Nona Javakhidze, cantatrice d'origine
géorgienne et déjà entendue dans Otello à
Orange, est Enrichetta. Maintien noble à souhait, belle projection,
mais quelques sons poitrinés sans nécessité. Le prétendant
évincé d'Elvira, Riccardo, est incarné par Dario Solari,
baryton d'origine uruguayenne. Grand, imposant, il manque un peu d'élégance
; à tout prendre, c'est aussi bien, c'est peut-être pour cela
que ce guerrier un peu pataud n'a pas séduit Elvira. Mais cela se
ressent dans le chant, qui tend à s'engorger dans les passages de
force. Dans le duo avec Giorgio, l'oncle d'Elvira, la recherche de l'équilibre
estompe ce défaut.
Giorgio a les traits juvéniles
de Mirco Palazzi, vieillis par un maquillage adéquat. Doté
d'une voix de basse sans lourdeur et sans recherche d'effets, avec une
extension notable dans l'aigu, il confère du relief au personnage,
digne et compréhensif.
Jean Teitgen, dans le rôle du
père d'Elvira, et Christian Jean, dans celui du confident de Riccardo,
donnent efficacement la réplique à leurs partenaires.
Arturo, le partisan des Stuarts, qui
a conquis le coeur d'Elvira, est un des rôles de ténor les
plus ardus, sollicitant volontiers l'extrême aigu. Après un
premier acte où l'émission hésite entre la voix de
poitrine et le fausset et où l'agilité laisse à désirer,
Marc Laho se reprend au troisième acte, assumant alors sa partie.
Les choeurs, considérablement
étoffés, surmontent le handicap engendré par la distance
qui, souvent, les sépare de la fosse et participent à l'action
avec la vigueur, l'expressivité et l'homogénéité
souhaitables.
Et l'orchestre ? Admirable surprise
que la direction de Marco Balderi, remplaçant Giuliano Carella initialement
annoncé.

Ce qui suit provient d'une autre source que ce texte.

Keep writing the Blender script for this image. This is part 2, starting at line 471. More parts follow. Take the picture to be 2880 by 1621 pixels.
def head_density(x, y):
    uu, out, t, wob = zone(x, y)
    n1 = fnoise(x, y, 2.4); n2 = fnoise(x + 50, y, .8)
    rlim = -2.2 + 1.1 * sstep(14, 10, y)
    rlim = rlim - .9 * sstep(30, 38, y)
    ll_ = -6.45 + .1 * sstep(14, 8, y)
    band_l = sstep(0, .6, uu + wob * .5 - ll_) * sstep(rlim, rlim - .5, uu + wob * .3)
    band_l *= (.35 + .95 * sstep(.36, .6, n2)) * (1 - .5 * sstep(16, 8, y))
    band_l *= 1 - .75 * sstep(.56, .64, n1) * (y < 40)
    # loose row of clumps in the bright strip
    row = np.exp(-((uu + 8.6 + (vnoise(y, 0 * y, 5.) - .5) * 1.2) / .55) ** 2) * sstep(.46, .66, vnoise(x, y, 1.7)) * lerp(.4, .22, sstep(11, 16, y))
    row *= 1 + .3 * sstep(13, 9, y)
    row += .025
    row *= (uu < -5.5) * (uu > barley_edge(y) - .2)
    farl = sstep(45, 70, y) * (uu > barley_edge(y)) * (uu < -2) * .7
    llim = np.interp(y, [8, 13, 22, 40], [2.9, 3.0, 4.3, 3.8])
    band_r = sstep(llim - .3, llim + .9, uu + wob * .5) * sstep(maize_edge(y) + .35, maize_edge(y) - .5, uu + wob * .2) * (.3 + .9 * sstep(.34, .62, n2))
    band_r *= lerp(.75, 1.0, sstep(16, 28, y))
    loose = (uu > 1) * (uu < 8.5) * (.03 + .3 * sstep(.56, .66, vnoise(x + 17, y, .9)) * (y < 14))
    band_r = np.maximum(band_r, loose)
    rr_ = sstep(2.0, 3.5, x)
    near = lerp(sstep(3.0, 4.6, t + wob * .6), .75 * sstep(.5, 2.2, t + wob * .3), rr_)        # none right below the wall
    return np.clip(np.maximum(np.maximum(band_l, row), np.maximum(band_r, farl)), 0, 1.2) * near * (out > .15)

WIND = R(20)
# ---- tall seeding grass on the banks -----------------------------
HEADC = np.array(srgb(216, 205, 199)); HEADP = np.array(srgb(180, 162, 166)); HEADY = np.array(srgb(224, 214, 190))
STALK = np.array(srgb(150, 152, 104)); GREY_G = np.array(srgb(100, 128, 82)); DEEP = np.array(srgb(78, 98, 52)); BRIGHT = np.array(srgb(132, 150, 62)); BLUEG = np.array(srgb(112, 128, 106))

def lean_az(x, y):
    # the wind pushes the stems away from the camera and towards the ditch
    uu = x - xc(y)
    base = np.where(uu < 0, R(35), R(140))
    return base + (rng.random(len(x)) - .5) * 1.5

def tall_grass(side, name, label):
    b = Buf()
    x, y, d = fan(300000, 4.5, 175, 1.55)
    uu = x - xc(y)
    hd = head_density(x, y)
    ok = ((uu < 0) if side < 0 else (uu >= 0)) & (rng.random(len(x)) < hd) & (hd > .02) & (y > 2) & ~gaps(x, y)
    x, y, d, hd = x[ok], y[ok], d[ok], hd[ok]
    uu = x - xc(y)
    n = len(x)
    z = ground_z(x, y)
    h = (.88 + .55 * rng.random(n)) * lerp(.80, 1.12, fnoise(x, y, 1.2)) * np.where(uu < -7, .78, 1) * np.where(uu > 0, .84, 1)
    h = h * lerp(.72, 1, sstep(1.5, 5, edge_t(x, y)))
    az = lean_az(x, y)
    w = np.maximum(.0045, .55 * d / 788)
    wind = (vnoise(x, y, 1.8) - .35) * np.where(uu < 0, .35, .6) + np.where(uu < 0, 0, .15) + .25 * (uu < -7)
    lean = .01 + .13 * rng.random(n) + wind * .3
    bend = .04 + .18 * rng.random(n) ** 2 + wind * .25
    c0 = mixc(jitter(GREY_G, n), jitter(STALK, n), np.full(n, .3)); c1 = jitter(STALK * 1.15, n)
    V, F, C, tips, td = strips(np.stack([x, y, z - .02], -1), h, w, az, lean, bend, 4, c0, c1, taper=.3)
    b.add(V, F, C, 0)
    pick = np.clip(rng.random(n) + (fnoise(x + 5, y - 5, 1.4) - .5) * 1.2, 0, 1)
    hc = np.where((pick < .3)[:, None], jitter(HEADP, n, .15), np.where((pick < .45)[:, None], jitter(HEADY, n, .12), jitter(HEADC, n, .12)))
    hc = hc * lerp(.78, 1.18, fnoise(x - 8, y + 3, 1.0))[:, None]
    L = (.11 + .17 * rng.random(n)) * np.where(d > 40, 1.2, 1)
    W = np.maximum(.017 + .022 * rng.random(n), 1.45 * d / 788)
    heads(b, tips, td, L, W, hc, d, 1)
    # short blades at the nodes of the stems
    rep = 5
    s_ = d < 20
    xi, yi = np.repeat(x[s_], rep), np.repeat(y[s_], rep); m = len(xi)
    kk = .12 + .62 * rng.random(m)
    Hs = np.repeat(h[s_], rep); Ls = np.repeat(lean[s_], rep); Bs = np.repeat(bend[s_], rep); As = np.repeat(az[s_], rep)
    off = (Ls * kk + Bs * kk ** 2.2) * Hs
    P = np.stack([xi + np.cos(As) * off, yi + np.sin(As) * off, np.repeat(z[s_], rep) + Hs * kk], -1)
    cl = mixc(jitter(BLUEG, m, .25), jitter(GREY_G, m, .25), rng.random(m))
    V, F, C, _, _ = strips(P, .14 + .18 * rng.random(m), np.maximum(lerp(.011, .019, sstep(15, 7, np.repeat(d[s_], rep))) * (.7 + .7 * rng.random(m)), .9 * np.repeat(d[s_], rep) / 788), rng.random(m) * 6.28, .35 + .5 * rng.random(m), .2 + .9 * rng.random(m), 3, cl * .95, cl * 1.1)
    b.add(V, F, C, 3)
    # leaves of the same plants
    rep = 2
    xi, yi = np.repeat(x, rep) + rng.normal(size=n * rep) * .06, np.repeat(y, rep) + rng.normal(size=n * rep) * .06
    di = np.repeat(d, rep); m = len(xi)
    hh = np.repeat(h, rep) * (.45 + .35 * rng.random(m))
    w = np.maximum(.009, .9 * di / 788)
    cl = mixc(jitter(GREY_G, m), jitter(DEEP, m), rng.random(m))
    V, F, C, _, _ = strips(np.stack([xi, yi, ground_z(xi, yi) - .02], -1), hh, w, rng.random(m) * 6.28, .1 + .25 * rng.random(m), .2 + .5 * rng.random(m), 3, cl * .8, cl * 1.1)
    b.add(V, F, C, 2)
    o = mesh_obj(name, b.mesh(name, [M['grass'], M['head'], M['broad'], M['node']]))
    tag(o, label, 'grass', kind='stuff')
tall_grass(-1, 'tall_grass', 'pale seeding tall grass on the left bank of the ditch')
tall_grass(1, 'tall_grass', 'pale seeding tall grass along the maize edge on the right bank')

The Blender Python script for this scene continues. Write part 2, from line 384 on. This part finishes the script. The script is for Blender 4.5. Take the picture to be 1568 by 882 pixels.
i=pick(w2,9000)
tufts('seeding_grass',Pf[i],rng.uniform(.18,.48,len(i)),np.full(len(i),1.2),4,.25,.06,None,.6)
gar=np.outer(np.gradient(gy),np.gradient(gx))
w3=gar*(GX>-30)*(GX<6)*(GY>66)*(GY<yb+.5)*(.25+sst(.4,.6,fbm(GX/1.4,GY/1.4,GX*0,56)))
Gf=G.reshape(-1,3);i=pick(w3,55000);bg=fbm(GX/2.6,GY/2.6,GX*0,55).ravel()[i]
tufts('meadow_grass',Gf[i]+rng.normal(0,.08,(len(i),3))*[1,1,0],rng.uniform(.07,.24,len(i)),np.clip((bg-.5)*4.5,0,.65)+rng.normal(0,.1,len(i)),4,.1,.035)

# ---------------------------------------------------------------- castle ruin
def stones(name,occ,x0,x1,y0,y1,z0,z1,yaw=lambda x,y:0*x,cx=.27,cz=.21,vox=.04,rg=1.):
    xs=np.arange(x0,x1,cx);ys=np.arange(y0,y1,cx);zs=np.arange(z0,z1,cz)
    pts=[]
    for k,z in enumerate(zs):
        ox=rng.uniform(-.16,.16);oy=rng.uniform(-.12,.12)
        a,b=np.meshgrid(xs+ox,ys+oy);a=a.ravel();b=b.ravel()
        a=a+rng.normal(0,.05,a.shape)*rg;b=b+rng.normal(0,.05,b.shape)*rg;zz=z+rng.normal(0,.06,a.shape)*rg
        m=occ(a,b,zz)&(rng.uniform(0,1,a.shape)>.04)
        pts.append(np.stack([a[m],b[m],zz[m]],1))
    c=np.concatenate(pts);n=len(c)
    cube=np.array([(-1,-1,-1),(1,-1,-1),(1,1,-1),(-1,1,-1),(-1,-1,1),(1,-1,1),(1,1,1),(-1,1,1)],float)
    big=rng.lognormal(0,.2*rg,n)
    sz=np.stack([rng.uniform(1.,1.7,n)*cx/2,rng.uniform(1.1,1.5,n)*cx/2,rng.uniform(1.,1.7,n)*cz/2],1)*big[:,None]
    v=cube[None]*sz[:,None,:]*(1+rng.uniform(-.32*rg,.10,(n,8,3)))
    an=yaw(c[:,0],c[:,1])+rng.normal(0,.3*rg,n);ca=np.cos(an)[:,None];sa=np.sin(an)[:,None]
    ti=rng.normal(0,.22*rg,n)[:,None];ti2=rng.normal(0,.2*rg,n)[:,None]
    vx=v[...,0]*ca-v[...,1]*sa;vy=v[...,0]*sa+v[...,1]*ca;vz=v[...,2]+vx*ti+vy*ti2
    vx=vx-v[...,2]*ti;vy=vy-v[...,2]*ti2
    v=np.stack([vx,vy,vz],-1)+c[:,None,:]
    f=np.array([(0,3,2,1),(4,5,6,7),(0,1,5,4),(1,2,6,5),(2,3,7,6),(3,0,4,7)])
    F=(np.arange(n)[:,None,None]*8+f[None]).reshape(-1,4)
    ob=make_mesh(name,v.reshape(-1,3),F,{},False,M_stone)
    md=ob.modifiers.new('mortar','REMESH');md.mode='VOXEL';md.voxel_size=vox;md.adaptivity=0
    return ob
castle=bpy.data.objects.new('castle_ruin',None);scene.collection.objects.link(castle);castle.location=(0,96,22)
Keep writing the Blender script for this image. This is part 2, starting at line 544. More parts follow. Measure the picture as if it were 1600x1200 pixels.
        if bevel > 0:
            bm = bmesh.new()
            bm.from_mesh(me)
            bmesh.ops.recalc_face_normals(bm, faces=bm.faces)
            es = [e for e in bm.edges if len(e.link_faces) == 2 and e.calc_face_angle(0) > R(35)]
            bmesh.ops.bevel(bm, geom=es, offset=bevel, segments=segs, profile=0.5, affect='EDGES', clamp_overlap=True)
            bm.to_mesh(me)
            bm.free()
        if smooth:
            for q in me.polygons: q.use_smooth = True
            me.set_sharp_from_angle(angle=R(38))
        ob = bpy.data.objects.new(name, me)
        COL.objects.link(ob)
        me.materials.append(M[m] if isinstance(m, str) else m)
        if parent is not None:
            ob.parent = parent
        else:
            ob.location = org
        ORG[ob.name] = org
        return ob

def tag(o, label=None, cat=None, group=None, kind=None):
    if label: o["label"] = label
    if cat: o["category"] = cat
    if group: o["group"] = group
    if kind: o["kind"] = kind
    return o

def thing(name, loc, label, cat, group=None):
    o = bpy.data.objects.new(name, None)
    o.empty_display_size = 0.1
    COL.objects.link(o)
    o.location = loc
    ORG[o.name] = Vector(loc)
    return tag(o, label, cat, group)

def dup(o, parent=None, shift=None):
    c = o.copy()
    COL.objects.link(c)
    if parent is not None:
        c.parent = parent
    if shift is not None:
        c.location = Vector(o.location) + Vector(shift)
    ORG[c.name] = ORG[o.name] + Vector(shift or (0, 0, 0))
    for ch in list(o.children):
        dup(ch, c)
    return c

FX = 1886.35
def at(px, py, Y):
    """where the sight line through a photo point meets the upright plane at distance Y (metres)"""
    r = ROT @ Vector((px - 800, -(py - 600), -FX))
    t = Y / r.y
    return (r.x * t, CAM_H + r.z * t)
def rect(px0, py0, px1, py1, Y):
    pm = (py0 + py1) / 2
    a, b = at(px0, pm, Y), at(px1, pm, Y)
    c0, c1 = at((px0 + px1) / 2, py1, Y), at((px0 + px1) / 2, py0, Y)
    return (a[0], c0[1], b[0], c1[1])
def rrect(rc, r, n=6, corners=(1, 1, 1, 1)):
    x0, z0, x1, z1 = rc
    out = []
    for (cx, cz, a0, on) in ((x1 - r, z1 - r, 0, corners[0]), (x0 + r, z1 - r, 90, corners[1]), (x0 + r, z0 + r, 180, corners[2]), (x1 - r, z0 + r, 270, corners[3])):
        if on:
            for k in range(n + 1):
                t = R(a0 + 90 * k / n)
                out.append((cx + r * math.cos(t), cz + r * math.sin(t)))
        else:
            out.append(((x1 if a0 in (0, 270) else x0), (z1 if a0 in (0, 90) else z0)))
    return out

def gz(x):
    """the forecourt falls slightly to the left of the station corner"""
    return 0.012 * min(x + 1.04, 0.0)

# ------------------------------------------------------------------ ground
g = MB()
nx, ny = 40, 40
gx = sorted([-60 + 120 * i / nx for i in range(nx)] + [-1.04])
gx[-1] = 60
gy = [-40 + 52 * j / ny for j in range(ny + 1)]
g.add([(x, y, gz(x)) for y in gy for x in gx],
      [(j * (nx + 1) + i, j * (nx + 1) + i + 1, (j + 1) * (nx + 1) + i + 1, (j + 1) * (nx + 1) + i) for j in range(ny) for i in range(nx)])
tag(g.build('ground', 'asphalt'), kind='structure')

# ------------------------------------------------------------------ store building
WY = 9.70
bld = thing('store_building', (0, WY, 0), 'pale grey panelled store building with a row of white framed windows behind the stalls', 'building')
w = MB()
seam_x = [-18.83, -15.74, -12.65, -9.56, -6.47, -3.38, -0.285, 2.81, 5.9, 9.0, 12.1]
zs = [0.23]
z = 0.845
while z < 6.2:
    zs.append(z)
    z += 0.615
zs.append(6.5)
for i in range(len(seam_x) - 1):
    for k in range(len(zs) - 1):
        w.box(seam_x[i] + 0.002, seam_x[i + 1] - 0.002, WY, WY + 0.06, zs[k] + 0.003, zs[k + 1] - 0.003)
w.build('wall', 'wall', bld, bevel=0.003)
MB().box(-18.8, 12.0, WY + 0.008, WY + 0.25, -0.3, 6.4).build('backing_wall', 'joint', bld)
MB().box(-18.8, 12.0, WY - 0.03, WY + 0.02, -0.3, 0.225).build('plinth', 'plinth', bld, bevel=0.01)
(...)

L'orchestre d'Avignon n'a probablement jamais chanté
de cette façon ; car c'est bien la merveille de cette représentation
: l'orchestre n'est pas un faire-valoir des chanteurs, un tapis à
fouler ou un adversaire à affronter, mais un partenaire à
part entière, soliste lui aussi et contribuant de ses divers pupitres
à la création de ces cantilènes enivrantes qui font
l'envoûtement bellinien. Il ne fut sans doute pas évident
pour les musiciens de se plier aux exigences du chef, mais le résultat
est là, une fosse mélodieuse du début à la
fin, sans le moindre dévergondage, un véritable délice
et une justice enfin rendue à cette belle partition. Pour cela aussi
- et peut-être surtout - ces Puritani resteront un grand souvenir.